>Trustless distributed consensus is expensive...
Consensus is actually very very cheap if its not done with PoW or similar consensus "tech".
Distribution isn't cheap because obviously 2 identical servers cost twice as much as one. But this comparison isn't actually applicable to real world use. A centralized system that wants to have high uptime and reliability does need multiple server too. Most centralized system do not reach the kind of reliability "blockchains" can have because from a cost-benefit point of view it just does not make sense. 99.999% uptime or about 5.5 minutes downtime per year is very expensive and very few public system come anywhere close to this.
>...there's a tradeoff where the cheaper you make it the easier it becomes to attack
That is actually a pseudo-math-security coming form the early days of Bitcoin.
Yes, if you double the number of nodes the system is arguably more secure (if the nodes are actually operated by different entities) and it costs twice as much to run BUT there is no point to endlessly increase the number of nodes.

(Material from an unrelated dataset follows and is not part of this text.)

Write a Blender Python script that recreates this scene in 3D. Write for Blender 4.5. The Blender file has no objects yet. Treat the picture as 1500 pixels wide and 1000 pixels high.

Less nodes but strategically placed around the world operated by different entities is way way more efficient and cost way less than the blind "more is better" approach.
Some quick back-of-the-envelope calculation:
1 node hardware + energy and maintenance cost per year $100k USD.
50 such severs distributed all over the world.
This system would therefore cost about 5 million per year.
Sounds like a lot but assume there are 1 million transactions per day that would mean 1 Tx cost only $0.0137.
Obviously more Tx/d would reduce the price per Tx because operation cost cost does not grow at the same rate.
Give $0.0137 USD to the operators for each Tx sound like a good idea but most system also give the operators the power to change that price, which is comically stupid.
The reason Tx fees on some blockchains are order of magnitudes higher, is because of bad design, completely pointless levels of redundancy, and most importantly because the operators do make huge profits.
Its only logical that they would double the fee if that reduced the number of Tx by less than 50%. They dont care if you cant use the system anymore because the fees are too high for you they only care about the sum of all fees.
Imagine HN but every comment would cost money and the operator would want to make the maximum profit possible.
You could plot the average number of comment at a given cost and find the price that leads to the maximum profit.
One thing is for sure, comments would not be cheap.